### Problem to work on
Reproduce all the lines exactly as they stand, apart from the pictures.

┏━━

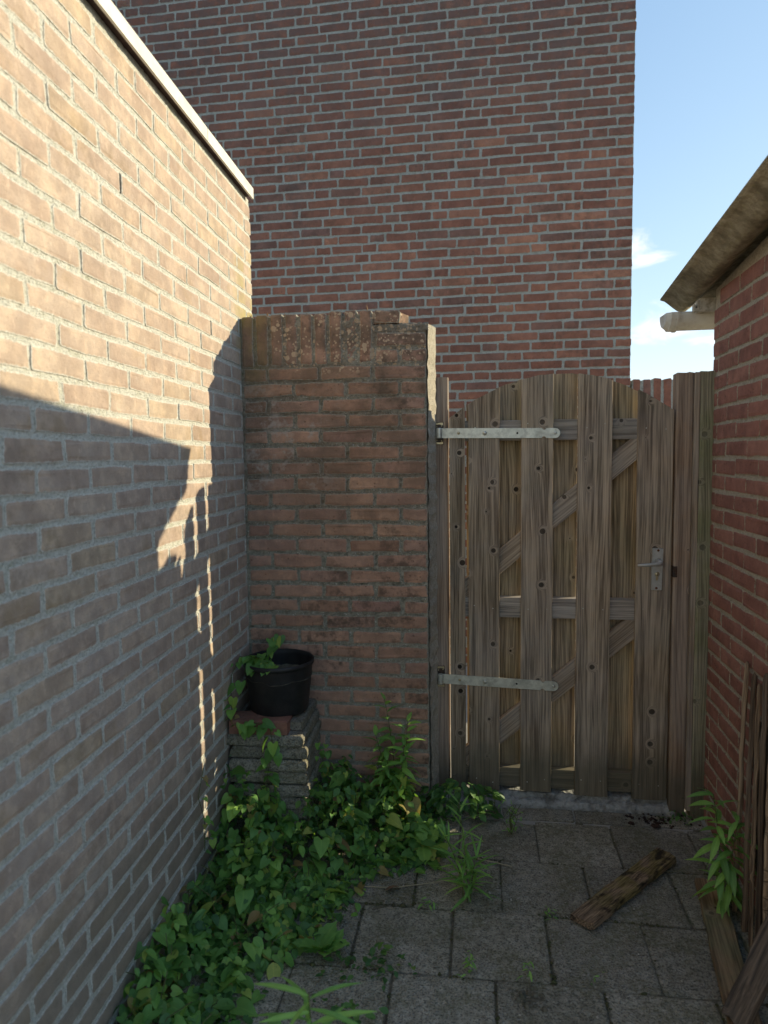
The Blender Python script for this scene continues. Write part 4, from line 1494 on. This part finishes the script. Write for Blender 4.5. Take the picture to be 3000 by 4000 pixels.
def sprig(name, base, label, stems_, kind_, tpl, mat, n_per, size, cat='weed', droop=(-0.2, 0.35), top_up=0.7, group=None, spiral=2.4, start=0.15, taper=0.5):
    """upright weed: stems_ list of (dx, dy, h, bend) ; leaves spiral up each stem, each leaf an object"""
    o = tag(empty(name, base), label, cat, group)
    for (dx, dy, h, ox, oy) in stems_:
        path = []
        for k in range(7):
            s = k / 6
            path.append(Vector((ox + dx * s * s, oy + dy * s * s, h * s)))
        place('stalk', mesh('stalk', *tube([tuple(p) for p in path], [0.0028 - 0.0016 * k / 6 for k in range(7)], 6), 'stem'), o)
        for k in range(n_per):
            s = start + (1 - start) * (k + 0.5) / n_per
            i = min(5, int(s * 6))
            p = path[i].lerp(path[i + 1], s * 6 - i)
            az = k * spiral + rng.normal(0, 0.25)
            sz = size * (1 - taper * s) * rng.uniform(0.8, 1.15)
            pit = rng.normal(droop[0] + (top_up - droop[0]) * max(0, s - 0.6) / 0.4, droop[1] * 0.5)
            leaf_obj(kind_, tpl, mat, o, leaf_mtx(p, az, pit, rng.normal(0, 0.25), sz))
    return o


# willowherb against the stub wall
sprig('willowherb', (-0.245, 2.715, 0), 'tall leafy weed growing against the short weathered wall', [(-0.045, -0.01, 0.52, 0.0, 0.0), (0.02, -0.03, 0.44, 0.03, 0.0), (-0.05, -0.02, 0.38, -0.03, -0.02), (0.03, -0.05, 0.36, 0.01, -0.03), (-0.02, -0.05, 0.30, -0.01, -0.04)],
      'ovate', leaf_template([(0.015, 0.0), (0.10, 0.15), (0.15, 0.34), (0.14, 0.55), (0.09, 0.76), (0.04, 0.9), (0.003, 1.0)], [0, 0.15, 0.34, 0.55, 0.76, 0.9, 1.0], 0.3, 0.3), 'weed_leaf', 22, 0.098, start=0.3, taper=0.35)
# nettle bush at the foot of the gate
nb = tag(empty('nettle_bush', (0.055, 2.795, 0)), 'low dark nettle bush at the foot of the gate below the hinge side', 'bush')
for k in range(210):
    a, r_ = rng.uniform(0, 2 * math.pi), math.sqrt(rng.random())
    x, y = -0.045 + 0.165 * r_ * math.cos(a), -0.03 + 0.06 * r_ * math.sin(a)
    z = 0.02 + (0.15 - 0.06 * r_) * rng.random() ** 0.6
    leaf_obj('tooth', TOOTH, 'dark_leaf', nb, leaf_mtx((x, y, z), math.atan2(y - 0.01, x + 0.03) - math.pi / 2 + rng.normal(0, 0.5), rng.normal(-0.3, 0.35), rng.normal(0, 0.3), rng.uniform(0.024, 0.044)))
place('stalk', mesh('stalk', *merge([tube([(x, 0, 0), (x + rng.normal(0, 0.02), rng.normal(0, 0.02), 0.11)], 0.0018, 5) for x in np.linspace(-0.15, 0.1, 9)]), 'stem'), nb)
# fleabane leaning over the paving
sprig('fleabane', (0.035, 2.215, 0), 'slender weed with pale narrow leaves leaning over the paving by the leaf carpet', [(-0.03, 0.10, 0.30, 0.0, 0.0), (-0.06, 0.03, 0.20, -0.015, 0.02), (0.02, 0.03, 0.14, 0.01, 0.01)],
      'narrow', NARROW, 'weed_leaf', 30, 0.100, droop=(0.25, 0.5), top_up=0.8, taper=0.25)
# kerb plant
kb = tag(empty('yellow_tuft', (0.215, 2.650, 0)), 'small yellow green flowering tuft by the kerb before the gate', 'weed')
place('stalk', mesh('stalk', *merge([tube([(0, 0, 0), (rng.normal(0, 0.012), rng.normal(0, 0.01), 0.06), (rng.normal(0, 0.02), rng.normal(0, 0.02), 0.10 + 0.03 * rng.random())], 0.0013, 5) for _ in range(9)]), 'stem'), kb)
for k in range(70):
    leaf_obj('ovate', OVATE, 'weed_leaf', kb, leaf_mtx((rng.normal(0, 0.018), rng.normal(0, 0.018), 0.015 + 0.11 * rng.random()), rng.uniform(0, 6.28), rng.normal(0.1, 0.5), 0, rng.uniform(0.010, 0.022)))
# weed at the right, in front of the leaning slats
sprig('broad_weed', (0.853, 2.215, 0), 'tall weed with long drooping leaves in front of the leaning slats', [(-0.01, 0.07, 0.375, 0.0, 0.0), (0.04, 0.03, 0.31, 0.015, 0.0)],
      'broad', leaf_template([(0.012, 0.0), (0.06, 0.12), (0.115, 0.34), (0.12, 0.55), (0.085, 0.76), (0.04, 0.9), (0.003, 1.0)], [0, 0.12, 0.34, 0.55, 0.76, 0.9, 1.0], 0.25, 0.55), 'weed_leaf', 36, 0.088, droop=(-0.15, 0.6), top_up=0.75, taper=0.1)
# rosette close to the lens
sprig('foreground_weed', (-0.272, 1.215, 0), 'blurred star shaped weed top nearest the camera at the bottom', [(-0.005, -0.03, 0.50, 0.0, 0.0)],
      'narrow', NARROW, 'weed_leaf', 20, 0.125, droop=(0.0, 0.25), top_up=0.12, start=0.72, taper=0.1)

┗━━

### The reply
The Blender Python script for this scene continues. Write part 4, from line 1494 on. This part finishes the script. Write for Blender 4.5. Take the picture to be 3000 by 4000 pixels.
def sprig(name, base, label, stems_, kind_, tpl, mat, n_per, size, cat='weed', droop=(-0.2, 0.35), top_up=0.7, group=None, spiral=2.4, start=0.15, taper=0.5):
    """upright weed: stems_ list of (dx, dy, h, bend) ; leaves spiral up each stem, each leaf an object"""
    o = tag(empty(name, base), label, cat, group)
    for (dx, dy, h, ox, oy) in stems_:
        path = []
        for k in range(7):
            s = k / 6
            path.append(Vector((ox + dx * s * s, oy + dy * s * s, h * s)))
        place('stalk', mesh('stalk', *tube([tuple(p) for p in path], [0.0028 - 0.0016 * k / 6 for k in range(7)], 6), 'stem'), o)
        for k in range(n_per):
            s = start + (1 - start) * (k + 0.5) / n_per
            i = min(5, int(s * 6))
            p = path[i].lerp(path[i + 1], s * 6 - i)
            az = k * spiral + rng.normal(0, 0.25)
            sz = size * (1 - taper * s) * rng.uniform(0.8, 1.15)
            pit = rng.normal(droop[0] + (top_up - droop[0]) * max(0, s - 0.6) / 0.4, droop[1] * 0.5)
            leaf_obj(kind_, tpl, mat, o, leaf_mtx(p, az, pit, rng.normal(0, 0.25), sz))
    return o


# willowherb against the stub wall
sprig('willowherb', (-0.245, 2.715, 0), 'tall leafy weed growing against the short weathered wall', [(-0.045, -0.01, 0.52, 0.0, 0.0), (0.02, -0.03, 0.44, 0.03, 0.0), (-0.05, -0.02, 0.38, -0.03, -0.02), (0.03, -0.05, 0.36, 0.01, -0.03), (-0.02, -0.05, 0.30, -0.01, -0.04)],
      'ovate', leaf_template([(0.015, 0.0), (0.10, 0.15), (0.15, 0.34), (0.14, 0.55), (0.09, 0.76), (0.04, 0.9), (0.003, 1.0)], [0, 0.15, 0.34, 0.55, 0.76, 0.9, 1.0], 0.3, 0.3), 'weed_leaf', 22, 0.098, start=0.3, taper=0.35)
# nettle bush at the foot of the gate
nb = tag(empty('nettle_bush', (0.055, 2.795, 0)), 'low dark nettle bush at the foot of the gate below the hinge side', 'bush')
for k in range(210):
    a, r_ = rng.uniform(0, 2 * math.pi), math.sqrt(rng.random())
    x, y = -0.045 + 0.165 * r_ * math.cos(a), -0.03 + 0.06 * r_ * math.sin(a)
    z = 0.02 + (0.15 - 0.06 * r_) * rng.random() ** 0.6
    leaf_obj('tooth', TOOTH, 'dark_leaf', nb, leaf_mtx((x, y, z), math.atan2(y - 0.01, x + 0.03) - math.pi / 2 + rng.normal(0, 0.5), rng.normal(-0.3, 0.35), rng.normal(0, 0.3), rng.uniform(0.024, 0.044)))
place('stalk', mesh('stalk', *merge([tube([(x, 0, 0), (x + rng.normal(0, 0.02), rng.normal(0, 0.02), 0.11)], 0.0018, 5) for x in np.linspace(-0.15, 0.1, 9)]), 'stem'), nb)
# fleabane leaning over the paving
sprig('fleabane', (0.035, 2.215, 0), 'slender weed with pale narrow leaves leaning over the paving by the leaf carpet', [(-0.03, 0.10, 0.30, 0.0, 0.0), (-0.06, 0.03, 0.20, -0.015, 0.02), (0.02, 0.03, 0.14, 0.01, 0.01)],
      'narrow', NARROW, 'weed_leaf', 30, 0.100, droop=(0.25, 0.5), top_up=0.8, taper=0.25)
# kerb plant
kb = tag(empty('yellow_tuft', (0.215, 2.650, 0)), 'small yellow green flowering tuft by the kerb before the gate', 'weed')
place('stalk', mesh('stalk', *merge([tube([(0, 0, 0), (rng.normal(0, 0.012), rng.normal(0, 0.01), 0.06), (rng.normal(0, 0.02), rng.normal(0, 0.02), 0.10 + 0.03 * rng.random())], 0.0013, 5) for _ in range(9)]), 'stem'), kb)
for k in range(70):
    leaf_obj('ovate', OVATE, 'weed_leaf', kb, leaf_mtx((rng.normal(0, 0.018), rng.normal(0, 0.018), 0.015 + 0.11 * rng.random()), rng.uniform(0, 6.28), rng.normal(0.1, 0.5), 0, rng.uniform(0.010, 0.022)))
# weed at the right, in front of the leaning slats
sprig('broad_weed', (0.853, 2.215, 0), 'tall weed with long drooping leaves in front of the leaning slats', [(-0.01, 0.07, 0.375, 0.0, 0.0), (0.04, 0.03, 0.31, 0.015, 0.0)],
      'broad', leaf_template([(0.012, 0.0), (0.06, 0.12), (0.115, 0.34), (0.12, 0.55), (0.085, 0.76), (0.04, 0.9), (0.003, 1.0)], [0, 0.12, 0.34, 0.55, 0.76, 0.9, 1.0], 0.25, 0.55), 'weed_leaf', 36, 0.088, droop=(-0.15, 0.6), top_up=0.75, taper=0.1)
# rosette close to the lens
sprig('foreground_weed', (-0.272, 1.215, 0), 'blurred star shaped weed top nearest the camera at the bottom', [(-0.005, -0.03, 0.50, 0.0, 0.0)],
      'narrow', NARROW, 'weed_leaf', 20, 0.125, droop=(0.0, 0.25), top_up=0.12, start=0.72, taper=0.1)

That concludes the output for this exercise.